Ternate
– Masyarakat Tobelo Dalam dari komunitas Bai dan Ake Sangaji di Taman
Nasional Aketajawe Lolobata terbatas untuk mengakses kebun mereka
sebagai ruang hidup. Selain itu, suku tersebut juga butuh penguatan atas
hak mereka lewat Peraturan Daerah (Perda) untuk diakui hak-hak mereka.

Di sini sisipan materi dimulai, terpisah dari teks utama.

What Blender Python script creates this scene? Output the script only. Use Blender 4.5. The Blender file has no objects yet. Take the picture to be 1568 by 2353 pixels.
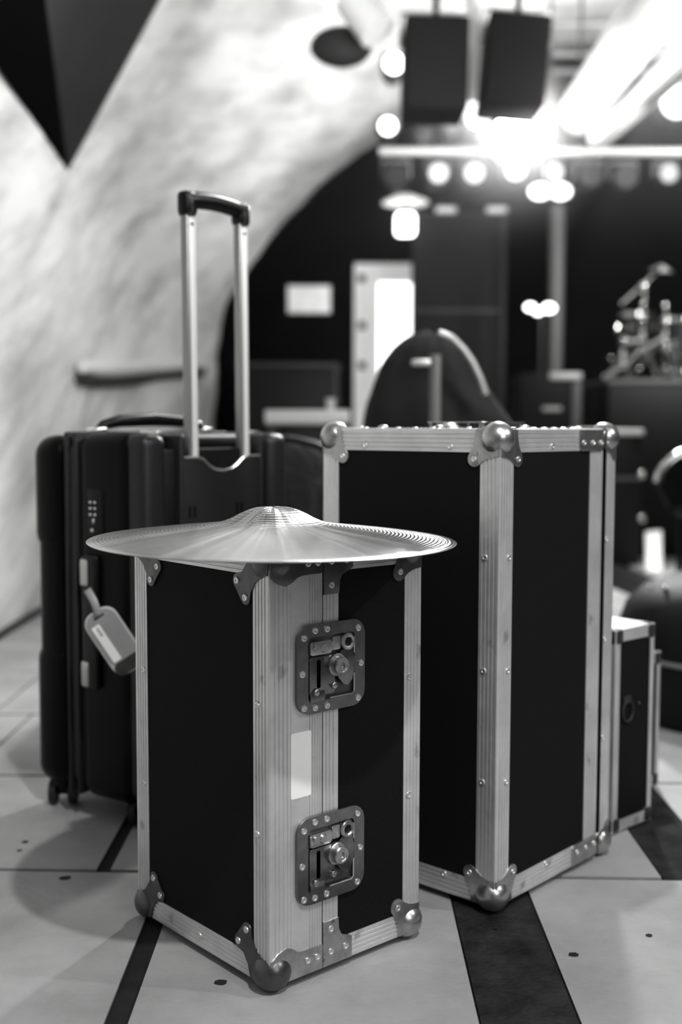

Hal Tersebut terungkap saat Badan Pengurus Harian Aliansi Masyarakat
Adat Nusantara (BPH AMAN) Maluku Utara (Malut) melakukan dialog
interaktif di disalah satu Station Radio di Kota Ternate, Kamis (22/8)
lalu.

Dalam dialog tersebut, Mia Siscawati menyampaikan, penderitaan
Masyarakat adat Tobelo pedalaman ini, sangat panjang, mulai dari zaman
perseteruan wilayah kesultan Ternate dan Tidore, sampai pada pemerintah
orde baru yang memberikan label suku terasing, “tapi situasi saat ini
berbeda, Suku Tobelo pedalaman, hak-haknya di akui oleh UUD 1945. Hak
ruang hidup teritori yang luas untuk berburuh dan mencari makan tidak
boleh ada batasan, ada juga hak lain misalnya, hak memperoleh
pendidikan dan kesehatan. Namun, saat ini, masih ada juga masyarakat
Adat Tobelo pedalaman yang dilema karena tekanan dan situasi akibat
keberadaan tambang di taman nasional dan lainnya,” kata Mia. “Olehnya
itu, perlu adanya Perda masyarakat adat untuk di ketahui hak-hak
masyarakat adat,” tambahnya.
Menanggapi hal tersebut, Kepala Balai Taman Nasional Aketajawe
Lolobata, Ari Subiantoro mengatakan, sebenarnya Suku Tobelo pedalaman di
Taman Nasional Aketajawe Lolobata sangat dekat dengan petugas Balai
Taman Nasional. Bahkan, ruang hidup mereka tidak dibatasi “Petugas Taman
Nasional tidak membatasi. Malahan Suku Tobelo pedalaman yang menebang
pohon untuk membuat rumah pun tidak kami larang,” kata Ari.